* **Raw data**:
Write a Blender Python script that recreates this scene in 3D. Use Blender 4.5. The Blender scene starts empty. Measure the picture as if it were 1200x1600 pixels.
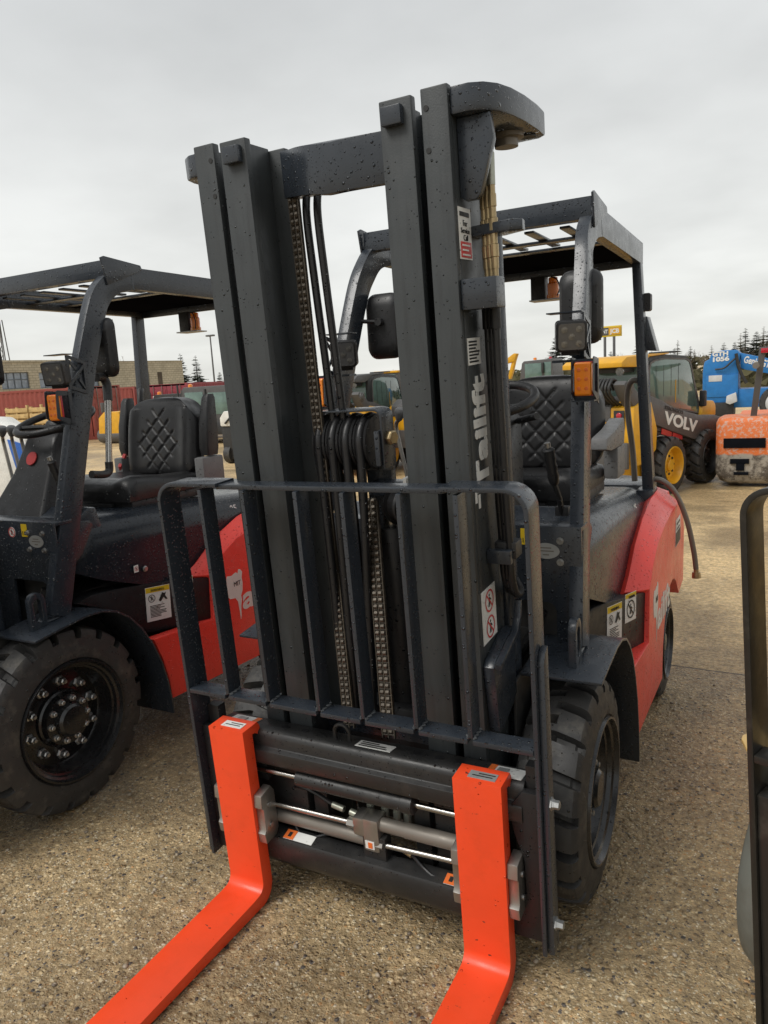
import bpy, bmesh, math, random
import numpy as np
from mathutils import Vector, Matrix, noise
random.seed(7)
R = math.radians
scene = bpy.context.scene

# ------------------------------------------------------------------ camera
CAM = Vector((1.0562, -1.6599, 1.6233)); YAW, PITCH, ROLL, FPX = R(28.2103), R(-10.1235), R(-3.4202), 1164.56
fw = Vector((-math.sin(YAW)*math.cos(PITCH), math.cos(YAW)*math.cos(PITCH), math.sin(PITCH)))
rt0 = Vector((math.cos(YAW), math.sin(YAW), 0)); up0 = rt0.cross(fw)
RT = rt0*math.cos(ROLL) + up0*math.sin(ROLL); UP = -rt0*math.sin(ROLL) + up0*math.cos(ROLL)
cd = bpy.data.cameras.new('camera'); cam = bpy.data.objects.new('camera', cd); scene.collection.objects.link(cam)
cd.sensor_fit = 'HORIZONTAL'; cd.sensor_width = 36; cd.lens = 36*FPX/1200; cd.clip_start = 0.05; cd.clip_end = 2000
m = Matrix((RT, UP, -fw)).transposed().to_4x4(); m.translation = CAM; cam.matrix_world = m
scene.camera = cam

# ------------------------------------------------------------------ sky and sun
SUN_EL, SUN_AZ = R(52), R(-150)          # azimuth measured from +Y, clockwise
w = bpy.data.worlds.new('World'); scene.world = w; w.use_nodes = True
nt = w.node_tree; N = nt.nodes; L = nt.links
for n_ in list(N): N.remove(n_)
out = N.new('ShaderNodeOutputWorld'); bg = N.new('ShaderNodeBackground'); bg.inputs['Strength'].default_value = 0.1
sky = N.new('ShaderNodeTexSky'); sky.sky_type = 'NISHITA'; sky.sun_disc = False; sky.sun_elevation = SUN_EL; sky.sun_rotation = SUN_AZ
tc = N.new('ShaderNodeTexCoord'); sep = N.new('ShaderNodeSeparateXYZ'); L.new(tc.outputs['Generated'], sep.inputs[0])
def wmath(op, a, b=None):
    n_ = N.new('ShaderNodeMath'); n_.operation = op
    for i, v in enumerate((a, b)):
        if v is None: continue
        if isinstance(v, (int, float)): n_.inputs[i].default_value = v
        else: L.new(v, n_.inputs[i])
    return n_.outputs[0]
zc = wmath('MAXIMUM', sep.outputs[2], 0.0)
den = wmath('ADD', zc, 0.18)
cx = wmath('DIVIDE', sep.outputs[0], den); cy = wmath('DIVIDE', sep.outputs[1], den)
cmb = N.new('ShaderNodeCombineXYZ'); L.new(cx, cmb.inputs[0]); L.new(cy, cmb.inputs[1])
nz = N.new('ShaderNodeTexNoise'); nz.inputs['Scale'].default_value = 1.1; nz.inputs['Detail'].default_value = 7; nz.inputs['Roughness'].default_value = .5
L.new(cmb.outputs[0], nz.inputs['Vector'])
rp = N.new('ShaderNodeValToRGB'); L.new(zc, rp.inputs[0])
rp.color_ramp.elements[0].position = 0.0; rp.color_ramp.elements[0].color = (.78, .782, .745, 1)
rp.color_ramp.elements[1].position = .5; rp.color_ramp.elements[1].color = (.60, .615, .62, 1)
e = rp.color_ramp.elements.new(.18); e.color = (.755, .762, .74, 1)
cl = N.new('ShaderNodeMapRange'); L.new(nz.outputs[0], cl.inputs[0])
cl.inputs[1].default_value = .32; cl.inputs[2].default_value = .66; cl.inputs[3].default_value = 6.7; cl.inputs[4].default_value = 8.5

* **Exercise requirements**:
Extract the full listing above verbatim; pictures are to be left out of the copy.

* **Output below**:
Write a Blender Python script that recreates this scene in 3D. Use Blender 4.5. The Blender scene starts empty. Measure the picture as if it were 1200x1600 pixels.
import bpy, bmesh, math, random
import numpy as np
from mathutils import Vector, Matrix, noise
random.seed(7)
R = math.radians
scene = bpy.context.scene

# ------------------------------------------------------------------ camera
CAM = Vector((1.0562, -1.6599, 1.6233)); YAW, PITCH, ROLL, FPX = R(28.2103), R(-10.1235), R(-3.4202), 1164.56
fw = Vector((-math.sin(YAW)*math.cos(PITCH), math.cos(YAW)*math.cos(PITCH), math.sin(PITCH)))
rt0 = Vector((math.cos(YAW), math.sin(YAW), 0)); up0 = rt0.cross(fw)
RT = rt0*math.cos(ROLL) + up0*math.sin(ROLL); UP = -rt0*math.sin(ROLL) + up0*math.cos(ROLL)
cd = bpy.data.cameras.new('camera'); cam = bpy.data.objects.new('camera', cd); scene.collection.objects.link(cam)
cd.sensor_fit = 'HORIZONTAL'; cd.sensor_width = 36; cd.lens = 36*FPX/1200; cd.clip_start = 0.05; cd.clip_end = 2000
m = Matrix((RT, UP, -fw)).transposed().to_4x4(); m.translation = CAM; cam.matrix_world = m
scene.camera = cam

# ------------------------------------------------------------------ sky and sun
SUN_EL, SUN_AZ = R(52), R(-150)          # azimuth measured from +Y, clockwise
w = bpy.data.worlds.new('World'); scene.world = w; w.use_nodes = True
nt = w.node_tree; N = nt.nodes; L = nt.links
for n_ in list(N): N.remove(n_)
out = N.new('ShaderNodeOutputWorld'); bg = N.new('ShaderNodeBackground'); bg.inputs['Strength'].default_value = 0.1
sky = N.new('ShaderNodeTexSky'); sky.sky_type = 'NISHITA'; sky.sun_disc = False; sky.sun_elevation = SUN_EL; sky.sun_rotation = SUN_AZ
tc = N.new('ShaderNodeTexCoord'); sep = N.new('ShaderNodeSeparateXYZ'); L.new(tc.outputs['Generated'], sep.inputs[0])
def wmath(op, a, b=None):
    n_ = N.new('ShaderNodeMath'); n_.operation = op
    for i, v in enumerate((a, b)):
        if v is None: continue
        if isinstance(v, (int, float)): n_.inputs[i].default_value = v
        else: L.new(v, n_.inputs[i])
    return n_.outputs[0]
zc = wmath('MAXIMUM', sep.outputs[2], 0.0)
den = wmath('ADD', zc, 0.18)
cx = wmath('DIVIDE', sep.outputs[0], den); cy = wmath('DIVIDE', sep.outputs[1], den)
cmb = N.new('ShaderNodeCombineXYZ'); L.new(cx, cmb.inputs[0]); L.new(cy, cmb.inputs[1])
nz = N.new('ShaderNodeTexNoise'); nz.inputs['Scale'].default_value = 1.1; nz.inputs['Detail'].default_value = 7; nz.inputs['Roughness'].default_value = .5
L.new(cmb.outputs[0], nz.inputs['Vector'])
rp = N.new('ShaderNodeValToRGB'); L.new(zc, rp.inputs[0])
rp.color_ramp.elements[0].position = 0.0; rp.color_ramp.elements[0].color = (.78, .782, .745, 1)
rp.color_ramp.elements[1].position = .5; rp.color_ramp.elements[1].color = (.60, .615, .62, 1)
e = rp.color_ramp.elements.new(.18); e.color = (.755, .762, .74, 1)
cl = N.new('ShaderNodeMapRange'); L.new(nz.outputs[0], cl.inputs[0])
cl.inputs[1].default_value = .32; cl.inputs[2].default_value = .66; cl.inputs[3].default_value = 6.7; cl.inputs[4].default_value = 8.5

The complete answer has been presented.